Answering the bell

NYSE reopens amid tight security, clean-up

NEW YORK — The relaunch of the New York Stock Exchange Monday had as international a profile as last week’s tragedy, with as many as 250 reporters, a record at the NYSE, from every corner of the world on hand for the opening bell.

First several minutes of silence and a song, “God Bless America.” Then a firefighter and a policeman pushed the green button that rings the bell, which has rarely sounded with the symbolism it achieved Monday.

“Our heroes will now open the marketplace,” intoned NYSE chairman Richard Grasso, flanked by Treasury Secretary Daniel O’Neil, Gotham Mayor Rudy Giuliani, New York Gov. George Pataki, Sens. Hillary Rodham Clinton and Chuck Schumer and other New York politicos.

A full complement of 1,366 members of the exchange plus support staff showed up for work — about 3,000 total. The streets in the immediate vicinity of the exchange weren’t noticeably damaged by the collapse of the World Trade Center Towers. But the air was still irritating to the lungs as a cleanup of the debris from the collapsed buildings only several blocks away was still in its early stages. Some wore masks.

New York City police herded reporters to various checkpoints manned by media-relations staffers of the exchange. Reporters had to pass through three different PR staffers set up in various spots at 11 Wall St., the main entrance to the exchange, and 18 Broad St., a side entrance.

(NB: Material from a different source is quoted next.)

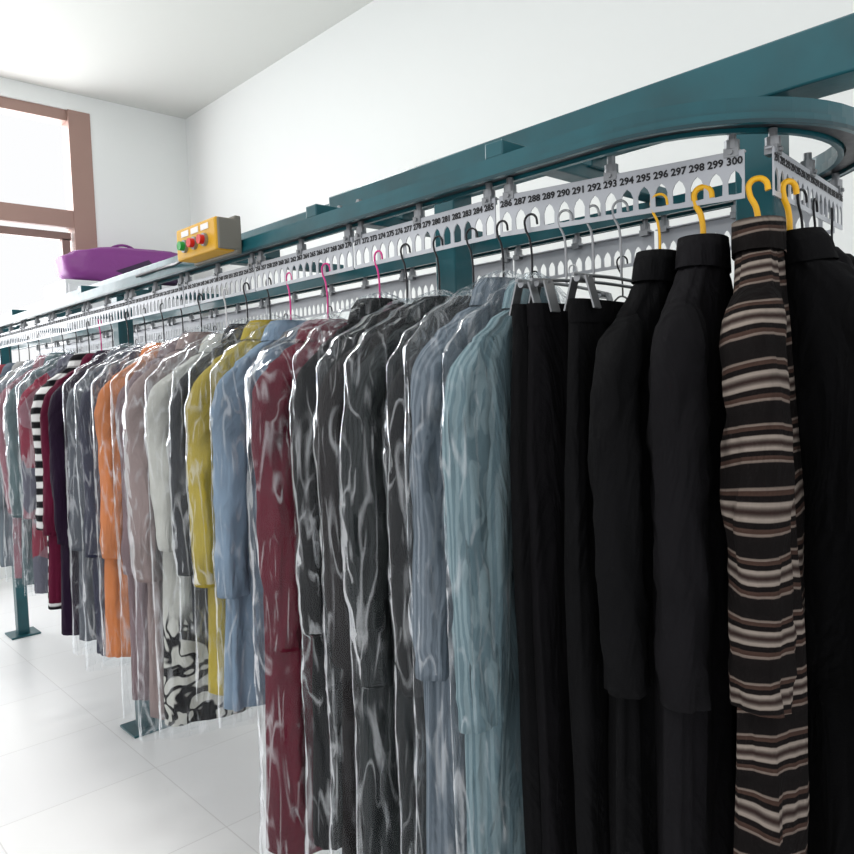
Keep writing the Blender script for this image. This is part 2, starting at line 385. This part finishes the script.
def cover_mesh(drop,hw,th,length,seed,clo):
    bm=bmesh.new(); z0=-drop+.035; W=hw*1.0+.055; T=th+.008; length=length+.04+random.uniform(0,.05)
    prof=[(z0+.012,.012,.010),(z0,.045,.026),(z0-.04,W*.5,T*.75),(z0-.085,W*.8,T*.95),(z0-.14,W*.97,T),(z0-.4,W,T*1.02),(z0-length*.7,W*1.01,T*1.05),(z0-length,W*1.05,T*1.1)]
    def f(a,z):
        p=Vector((math.cos(a)*2.6+seed*3,math.sin(a)*2.2+z*1.2,z*3.2))
        r=1-abs(noise.noise(p))*2.4
        q=Vector((math.cos(a)*7+seed,math.sin(a)*6-z*5,z*8)); r2=1-abs(noise.noise(q))*2.6
        return .009*r+.006*r2-.006
    N=84; rs=[]
    for i in range(N+1):
        z=z0+.012-(length+.012)*(i/N)**1.1
        a,b=interp(prof,z); rs.append(ring(bm,0,0,z,a,b,88,2.3,f))
    skin(bm,rs)
    tree=BVHTree.FromBMesh(clo)
    for v in bm.verts:
        p=v.co
        ax=Vector((max(-hw*.85,min(hw*.85,p.x*.9)),0,p.z)); d=(p-ax)
        if d.length<1e-4: continue
        dn=d.normalized(); far=ax+dn*.4
        h=tree.ray_cast(far,-dn,.4)
        if h[0] is not None:
            rr=(h[0]-ax).length+.005+.003*noise.noise(p*30)
            if rr>d.length: v.co=ax+dn*rr
    return bm
def pants_mesh(drop,length,seed,th=.022,hw=.19):
    bm=bmesh.new(); z0=-drop
    f=fold(seed,.010,1.0,2.8)
    rs=[]
    for i in range(45):
        t=i/44; z=z0-length*t
        k=min(1,t/.25); pn=max(0,min(.93,(t-.15)*5))
        rs.append(ring(bm,0,0,z,hw*(.92+.1*k-.14*max(0,t-.25)),th*(.8+.4*k),72,3,f,0,pn))
    skin(bm,rs,True,True)
    wb=[ring(bm,0,0,z0+z,hw*.94,th*.95,48,3) for z in(.001,-.036)]
    skin(bm,wb)
    bmesh.ops.recalc_face_normals(bm,faces=bm.faces)
    return bm
def hanger(parent,drop,hw,mat,r=.0022,thick=False,ny=None):
    z=-drop; s=.85
    hk=[(0,-.017*s,-.006),(0,-.013*s,.008),(0,0,.014),(0,.014*s,.008),(0,.015*s,-.008),(0,.003,-.032),(0,0,z*.8-.006),(0,0,z-.005)]
    curve('hook',[hk],r if not thick else .0048,mat,parent)
    curve('shoulder_bar',[[(-hw*.8,0,z-.085),(-hw*.4,0,z-.04),(0,0,z-.006),(hw*.4,0,z-.04),(hw*.8,0,z-.085)],[(-hw*.8,0,z-.085),(0,0,z-.095),(hw*.8,0,z-.085)]],r*1.1 if not thick else .004,mat,parent)
HZ=CH+.292
def top(name,x,y,rz,mat,length=1.0,th=.045,hw=.2,slen=.58,drop=.13,cover=True,hm=WIRE,thick=False,seed=None,collar=True,flare=1.2):
    seed=seed if seed is not None else random.uniform(0,50)
    e=empty(name,(x,y,HZ),math.radians(rz))
    bm=top_mesh(drop,hw,th,length,slen,seed,collar,flare)
    if cover: meshobj('plastic_cover',cover_mesh(drop,hw,th,length,seed,bm),FILM,e,True)
    meshobj('cloth',bm,mat,e,True)
    hanger(e,drop,hw,hm,thick=thick)
    return e
def pants(name,x,y,rz,mat,length=1.08,drop=.165,th=.022,hw=.18):
    e=empty(name,(x,y,HZ),math.radians(rz)); sd=random.uniform(0,50)
    meshobj('cloth',pants_mesh(drop,length,sd,th,hw),mat,e,True)
    z=-drop
    curve('hook',[[(0,-.015,-.006),(0,-.011,.008),(0,0,.014),(0,.012,.008),(0,.013,-.008),(0,.003,-.032),(0,0,-.07),(0,0,z+.045)]],.0022,STEEL,e)
    curve('bar',[[(-hw*.9,0,z+.04),(0,0,z+.045),(hw*.9,0,z+.04)]],.003,STEEL,e)
    bm=bmesh.new()
    for sx in(-.75,.75):
        for sy in(-1,1):
            M=Matrix.Translation((sx*hw,sy*(th*.75+.003),z+.012))@Matrix.Rotation(sy*.28,4,'X')
            bmesh.ops.create_cube(bm,size=1,matrix=M@Matrix.Diagonal((.022,.003,.055,1)))
        addcyl(bm,(sx*hw,0,z+.035),.006,.03,'X',10); addcyl(bm,(sx*hw,0,z+.035),.004,.03,'Y',10)
    meshobj('clips',bm,STEEL,e)
    return e

BLK=cloth((12,12,14)); BLK2=cloth((14,13,16)); KNIT=cloth((20,19,22))
top('striped_cardigan',1.207,.512,21,cloth((30,25,25),'stripe'),1.05,.036,.165,.60,.085,False,YEL,True,3.3,True,1.1)
top('black_knit_jacket',1.184,.592,12,KNIT,1.02,.034,.17,.6,.10,False,YEL,True,5.1)
top('black_jacket',1.166,.66,8,BLK,1.0,.030,.165,.58,.115,False,YEL,False,9.2)
pants('black_trousers',1.150,.725,5,BLK)
pants('black_trousers',1.140,.775,-4,BLK2)
pants('black_trousers',1.128,.825,6,BLK)
top('black_coat',1.268,.488,66,BLK,1.1,.03,.18,.6,.10,False,YEL,True)
top('black_coat',1.345,.497,82,BLK2,1.1,.03,.19,.6,.12,False,WIRE)
top('black_coat',1.44,.51,97,BLK,1.1,.035,.19,.6,.12,False,WIRE)
top('dark_jacket',1.55,.52,112,BLK2,1.0,.035,.19,.58,.12,False,WIRE)
F=[
('light_teal_coat',.882,3,cloth((124,144,150),'vstripe',(98,120,128)),1.2,.022,.66,True,WIRE),
('pale_blue_shirt',.95,-3,cloth((112,122,132),'vstripe',(88,98,108)),1.1,.026,.6,True,WIRE),
('black_blazer',1.03,4,cloth((14,14,17)),1.1,.032,.62,True,WIRE),
('charcoal_plaid_coat',1.125,-3,cloth((38,42,43),'vstripe',(24,27,29)),1.2,.036,.64,True,WIRE),
('dark_brown_coat',1.225,3,cloth((26,21,22)),1.2,.038,.62,True,WIRE),
('black_coat',1.32,-2,cloth((12,12,14)),1.15,.036,.6,True,MAG),
('maroon_coat',1.52,10,cloth((88,14,34)),1.2,.085,.64,True,MAG),
('light_blue_shirt',1.69,-2,cloth((122,142,162)),.95,.034,.58,True,MAG),
('yellow_jacket',1.795,-4,cloth((168,150,62)),.95,.04,.58,True,WIRE),
('dark_cardigan',1.905,4,cloth((50,52,56)),.8,.030,.56,True,WIRE),
('white_floral_coat',2.03,-4,cloth((184,184,178),'floral',(18,18,21)),1.08,.048,.5,True,WIREW),
('beige_grey_coat',2.19,4,cloth((140,124,122)),1.12,.045,.62,True,WIRE),
('taupe_coat',2.33,-5,cloth((124,104,108)),1.1,.045,.62,True,WIRE),
('orange_jacket',2.47,4,cloth((196,118,68)),.98,.048,.58,True,WIRE),
('navy_grey_coat',2.62,-4,cloth((44,46,64)),1.02,.048,.6,True,WIRE),
('grey_coat',2.77,4,cloth((80,84,92)),1.0,.045,.6,True,WIRE),
('dark_plum_coat',2.93,0,cloth((30,16,36)),1.02,.05,.6,False,WIRE),
('maroon_cardigan',3.06,3,cloth((84,18,44)),.92,.04,.58,False,MAG),
('black_white_sweater',3.18,0,cloth((205,205,205),'bars',(20,20,24)),.98,.04,.58,False,WIRE),
('patchwork_sweater',3.34,-5,cloth((120,36,56),'patch',(130,90,100),(85,85,98)),.95,.05,.56,True,WIRE),
('teal_grey_jacket',3.5,4,cloth((82,100,104)),.95,.05,.58,True,WIRE),
('rose_blouse',3.66,3,cloth((140,94,104)),.95,.05,.58,True,WIREW),
]
for n,y,rz,m,ln,th,sl,cv,hm in F:
    top(n,XA+random.uniform(-.004,.004),y,rz,m,ln,th,.195+random.uniform(-.012,.01),sl,.14+random.uniform(-.014,.016),cv,hm)
cols=[(110,120,128),(150,150,150),(90,100,112),(130,60,70),(70,80,90),(160,150,140),(60,60,70)]
y=3.84; i=0
while y<6.1:
    top('hanging_jacket',XA,y,random.uniform(-5,5),cloth(cols[i%7]),random.uniform(.85,1.0),.045,.2,.56,.14,False,WIRE); y+=.17; i+=1
y=1.7; i=2
while y<6.1:
    top('hanging_jacket',XB,y,random.uniform(-5,5),cloth(cols[i%7]),random.uniform(.75,.9),.045,.2,.54,.16,False,WIRE); y+=.3; i+=1
def bare(x,y,rz,mat):
    e=empty('wire_hanger',(x,y,HZ),math.radians(rz)); hanger(e,.08,.2,mat); return e
for x,y,rz,m in((XB,1.05,8,WIRE),(XB,1.2,-6,WIREW),(XB,1.33,0,WIRE),(XB,1.5,5,WIRE),(XB,.98,-9,WIRE)): bare(x,y,rz,m)

# ---------------------------------------------------------------- lighting
W=bpy.data.worlds.new('World'); SC.world=W; W.use_nodes=True
bg=W.node_tree.nodes['Background']; bg.inputs['Color'].default_value=(.985,.99,1,1); bg.inputs['Strength'].default_value=1.0
LH=simple('fill_lamp_housing',(235,235,235),.5)
for nm,lc,en in(('added_fill_lamp',(-.6,1.2,ZC-.08),42),('added_fill_lamp',(.4,4.2,ZC-.08),60)):  # out-of-view fill lamps added to model the clothes, housings included
    e=empty(nm,lc); box('fill_housing',(-.65,-.35,.01),(.65,.35,.08),LH,e,.01)
    ld=bpy.data.lights.new('lamp','AREA'); ld.shape='RECTANGLE'; ld.size=1.2; ld.size_y=.6; ld.energy=en; ld.color=(1,.985,.96)
    link(bpy.data.objects.new('fill_light',ld),e)
ld=bpy.data.lights.new('window_daylight','AREA'); ld.shape='RECTANGLE'; ld.size=3.6; ld.size_y=3.1; ld.energy=240; ld.color=(.97,.985,1)
o=link(bpy.data.objects.new('window_daylight',ld)); o.location=(.9,YF+.35,2.75); o.rotation_euler=(math.radians(-90),0,0)

# ---------------------------------------------------------------- camera
cam=bpy.data.cameras.new('cam'); cam.lens=750/854*36; cam.sensor_width=36; cam.clip_start=.02
co=link(bpy.data.objects.new('camera',cam))
az=math.radians(43); p=math.radians(3.2); ro=math.radians(2.0)
fw=Vector((math.sin(az)*math.cos(p),math.cos(az)*math.cos(p),-math.sin(p))); r0=Vector((math.cos(az),-math.sin(az),0)); u0=r0.cross(fw)
up=u0*math.cos(ro)+r0*math.sin(ro); rt=r0*math.cos(ro)-u0*math.sin(ro)
M=Matrix((rt,up,-fw)).transposed().to_4x4(); M.translation=(0,0,CH); co.matrix_world=M
SC.camera=co
SC.view_settings.view_transform='Standard'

Hordes of press queued up in front of the Broad Street entrance for long waits.

The exchange’s PR people allowed reporters access to the building in small groups, roughly every 10 minutes or so.

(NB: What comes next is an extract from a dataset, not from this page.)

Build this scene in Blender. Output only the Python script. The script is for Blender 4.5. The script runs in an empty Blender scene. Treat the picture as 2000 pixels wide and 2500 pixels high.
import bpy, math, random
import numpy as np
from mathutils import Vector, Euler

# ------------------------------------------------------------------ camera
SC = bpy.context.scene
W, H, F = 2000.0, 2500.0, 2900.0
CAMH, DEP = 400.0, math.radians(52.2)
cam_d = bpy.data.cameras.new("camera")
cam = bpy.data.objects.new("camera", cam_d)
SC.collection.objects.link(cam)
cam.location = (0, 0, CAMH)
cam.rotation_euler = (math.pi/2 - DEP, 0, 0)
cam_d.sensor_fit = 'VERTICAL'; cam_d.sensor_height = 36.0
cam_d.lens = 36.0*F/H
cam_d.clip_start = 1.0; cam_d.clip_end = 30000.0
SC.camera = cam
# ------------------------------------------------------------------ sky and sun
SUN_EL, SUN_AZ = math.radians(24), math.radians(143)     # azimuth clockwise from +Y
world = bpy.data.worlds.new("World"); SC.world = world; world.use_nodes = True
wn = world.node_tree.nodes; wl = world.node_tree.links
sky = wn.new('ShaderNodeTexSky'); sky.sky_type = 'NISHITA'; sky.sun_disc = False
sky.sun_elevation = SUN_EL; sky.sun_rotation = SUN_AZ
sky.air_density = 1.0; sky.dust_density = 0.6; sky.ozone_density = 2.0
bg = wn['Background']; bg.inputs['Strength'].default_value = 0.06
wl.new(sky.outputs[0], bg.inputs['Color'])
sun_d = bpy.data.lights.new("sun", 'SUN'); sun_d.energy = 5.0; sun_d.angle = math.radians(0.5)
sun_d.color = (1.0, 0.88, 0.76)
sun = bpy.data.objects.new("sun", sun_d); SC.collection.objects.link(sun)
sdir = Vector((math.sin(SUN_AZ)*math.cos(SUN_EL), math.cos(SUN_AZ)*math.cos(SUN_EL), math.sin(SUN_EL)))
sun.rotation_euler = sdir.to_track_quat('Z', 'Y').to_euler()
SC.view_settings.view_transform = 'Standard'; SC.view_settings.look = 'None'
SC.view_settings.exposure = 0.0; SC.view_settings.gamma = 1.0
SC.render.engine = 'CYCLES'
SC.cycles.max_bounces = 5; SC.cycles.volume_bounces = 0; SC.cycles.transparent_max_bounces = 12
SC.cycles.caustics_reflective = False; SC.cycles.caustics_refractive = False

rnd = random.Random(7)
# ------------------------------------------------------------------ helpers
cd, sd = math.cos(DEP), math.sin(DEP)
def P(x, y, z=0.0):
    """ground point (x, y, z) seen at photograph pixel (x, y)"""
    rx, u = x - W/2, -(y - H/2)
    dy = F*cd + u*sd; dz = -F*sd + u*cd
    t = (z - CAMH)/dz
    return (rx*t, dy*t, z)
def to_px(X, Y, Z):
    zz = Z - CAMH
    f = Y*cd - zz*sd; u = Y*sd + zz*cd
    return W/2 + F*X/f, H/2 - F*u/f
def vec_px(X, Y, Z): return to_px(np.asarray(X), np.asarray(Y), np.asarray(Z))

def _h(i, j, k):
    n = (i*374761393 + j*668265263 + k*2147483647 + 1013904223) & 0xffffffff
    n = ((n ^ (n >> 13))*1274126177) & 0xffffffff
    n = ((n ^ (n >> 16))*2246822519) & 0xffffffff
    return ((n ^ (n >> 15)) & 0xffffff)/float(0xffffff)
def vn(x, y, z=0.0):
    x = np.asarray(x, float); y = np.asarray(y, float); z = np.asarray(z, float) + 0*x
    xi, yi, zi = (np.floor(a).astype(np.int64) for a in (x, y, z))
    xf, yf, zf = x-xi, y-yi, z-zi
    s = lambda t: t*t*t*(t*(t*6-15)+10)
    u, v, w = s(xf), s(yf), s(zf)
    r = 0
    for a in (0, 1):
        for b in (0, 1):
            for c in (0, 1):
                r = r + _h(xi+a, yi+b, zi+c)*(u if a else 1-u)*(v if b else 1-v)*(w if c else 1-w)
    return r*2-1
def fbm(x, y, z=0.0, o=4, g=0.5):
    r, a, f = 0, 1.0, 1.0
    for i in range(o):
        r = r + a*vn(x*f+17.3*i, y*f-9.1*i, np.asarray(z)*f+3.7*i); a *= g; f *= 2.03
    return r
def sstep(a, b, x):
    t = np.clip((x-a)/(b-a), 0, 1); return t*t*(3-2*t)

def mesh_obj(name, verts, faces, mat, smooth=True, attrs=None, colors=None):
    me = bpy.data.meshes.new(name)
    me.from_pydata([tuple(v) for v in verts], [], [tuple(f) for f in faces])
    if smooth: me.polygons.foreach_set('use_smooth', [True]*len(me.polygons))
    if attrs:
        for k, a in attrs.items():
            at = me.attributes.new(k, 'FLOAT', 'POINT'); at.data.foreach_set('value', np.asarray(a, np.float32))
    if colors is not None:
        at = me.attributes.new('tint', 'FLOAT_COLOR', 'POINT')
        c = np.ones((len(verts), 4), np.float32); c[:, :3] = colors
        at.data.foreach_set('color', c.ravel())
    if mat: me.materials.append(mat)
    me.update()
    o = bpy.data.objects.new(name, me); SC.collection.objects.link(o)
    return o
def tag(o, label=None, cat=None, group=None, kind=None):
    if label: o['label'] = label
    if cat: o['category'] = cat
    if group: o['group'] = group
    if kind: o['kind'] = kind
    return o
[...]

After dogs sniffed their briefcases, reporters passed through metal detectors to ride a narrow elevator to the ornate, high-ceilinged room where Giuliani and a number of political leaders, including Clinton and Schumer, held a 10 a.m. press conference congratulating the exchange for all the advance work it did to open for business with surprisingly few glitches.

While acknowledging that the exchange “will be subject to a state of high alert for a long time,” the mayor called the measures “sensible security.”

“Society has to return to normal,” he said.